Sudan Mother's Case 'Tip of the Iceberg' on Islamic Persecution

Meriam Ibrahim and her husband, Daniel Wani
Meriam Ibrahim and her husband, Daniel Wani (ACLJ)

Evidence has again emerged indicting that if Western mainstream media actually reported more on the sufferings of Christians throughout the Islamic world, their lot would likely improve.

Meriam Ibrahim, a woman who is imprisoned in Sudan and sentenced to death on the charge that she apostatized from Islam and converted to Christianity—and who recently gave birth to a baby girl in prison—was reportedly going to "be freed in a few days," according to a BBC report:

Abdullahi Alzareg, an under-secretary at the foreign ministry, said Sudan guaranteed religious freedom and was committed to protecting the woman.

Khartoum has been facing international condemnation over the death sentence.

In an interview with The Times newspaper, British Prime Minister David Cameron described the ruling as "barbaric" and out of step with today's world (emphasis added).

Of course, soon after the BBC reported that Ibrahim would be freed, other reports appeared indicating that that is only a rumor—one that the BBC, which regularly tries to minimize the specter of Muslim persecution of Christians, jumped on—that Sudan was merely trying to save face before the international community.

According to the imprisoned Christian woman's husband: "No Sudanese or foreign mediator contacted me. Maybe there are contacts between the Sudanese government and foreign sides that I'm not aware of."

At any rate, why did Sudan say Ibrahim was going to be released? After all and despite what Sudan's under-secretary says—that "Sudan guaranteed religious freedom and was committed to protecting the woman"—Khartoum's Islamist government upholds Islam's apostasy law, which actually guarantees that born Muslims do not have "religious freedom."

As just one example, back in June 2012 in Sudan, a Muslim woman divorced her husband after he converted to Christianity. The court automatically granted her custody of their two sons (according to Islamic law, children of divorced parents are to remain with the father, but if the latter is an apostate, they go to the mother). When the father tried to visit his children, his ex-wife threatened to notify authorities. "They might take the case to a prosecution court, which might lead to my sentencing to death according to Islamic apostasy law—but I am ready for this," the Christian man had said. "I want the world to know this. What crime have I done?"
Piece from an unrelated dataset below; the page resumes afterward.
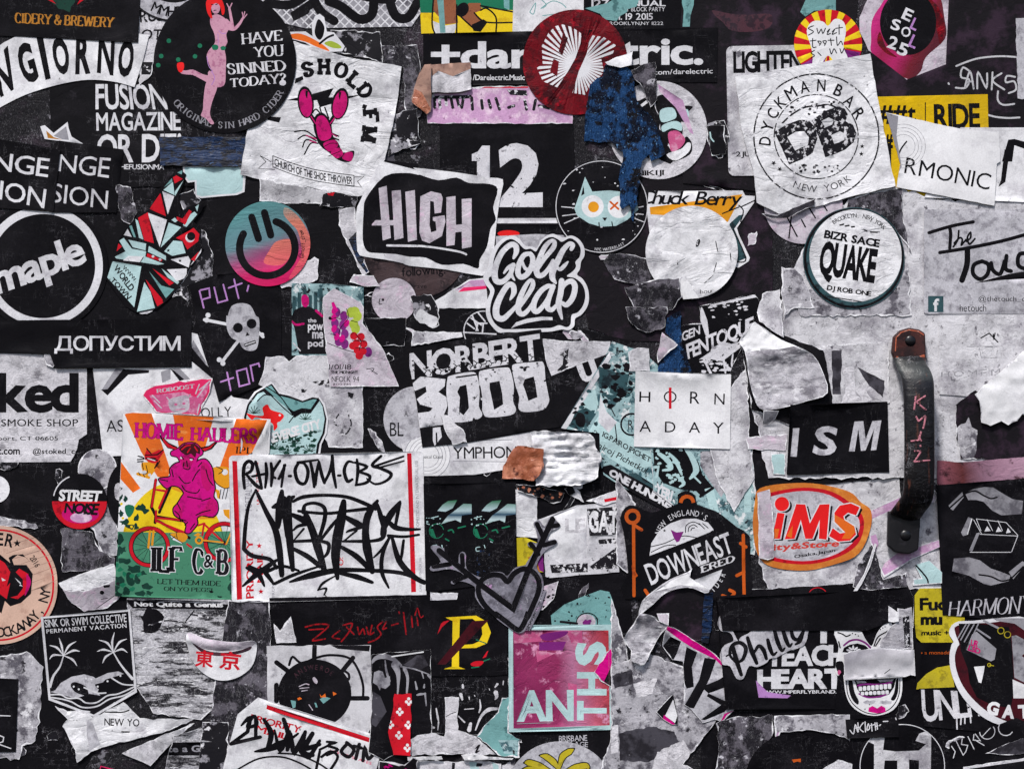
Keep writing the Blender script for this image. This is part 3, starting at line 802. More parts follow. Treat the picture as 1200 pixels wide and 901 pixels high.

And that's the whole difference: "the world" did not "know this," whereas the major media did report on Ibrahim's plight, thereby exposing Sudan to international condemnation.

Precedents of this phenomenon—international outrage prompting Islamist governments to rethink their abuse of Christians—have occurred in other Muslim countries.

For example, back in September 2012, two other Christians under arrest and awaiting execution in the Islamic world—one, like Sudan's Ibrahim, charged with apostasy in Iran, the other with blasphemy in Pakistan—were also released, but only after much widespread international condemnation, that is, only after the mainstream media exposed their plight.

As CNN had reported:

A Christian pastor sentenced to death in Iran for apostasy was reunited with his family Saturday after a trial court acquitted him... Pastor Youcef Nadarkhani, born to Muslim parents and a convert to Christianity by age 19, was released after being held in prison for almost three years under a death sentence.... His case drew international attention after his October 2009 arrest, and the 34-year-old pastor refused to recant his Christian beliefs (emphasis added).

Right around the same time, Pakistani authorities released a teenage Christian girl accused of blasphemy and facing the death penalty. Up till then, local Muslims had insisted that 14-year-old Rimsha Masih be put to death, warning that, if released, they would "take the law into their own hands." Her case also reached the international community, sparking widespread outrage and condemnation of Pakistan.

Earlier, in 2006, one Abdul Rahman was exposed as an apostate to Christianity and subsequently arrested, incarcerated, and sentenced to death. Because his story also received widespread media attention and international condemnation—and even a phone call from the U.S. Secretary of State Rice to Afghanistan's president—Abdul Rahman was released under the pretext that he was mentally retarded, though most sources indicated he was quite sane. (Muslim governments regularly portray apostates and blasphemers whom they wish to release as retarded, since, according to Islamic law, the insane are not responsible for their actions. Even Pakistan's Rimsha Masih, prior to her release, was portrayed as mentally retarded.)

The point here is that such prisoners of conscience are not released because their respective governments suddenly decided to act according to universal standards of human rights. If so, they would not have arrested the accused in the first place. Nor should such releases suggest that Afghanistan, Iran, Pakistan, or Sudan are rethinking Islam's apostasy and blasphemy laws, which prescribe the death penalty.

After all, there are countless more Christian "blasphemers" and "apostates" rotting on death row in all three countries, not to mention all around the Islamic world.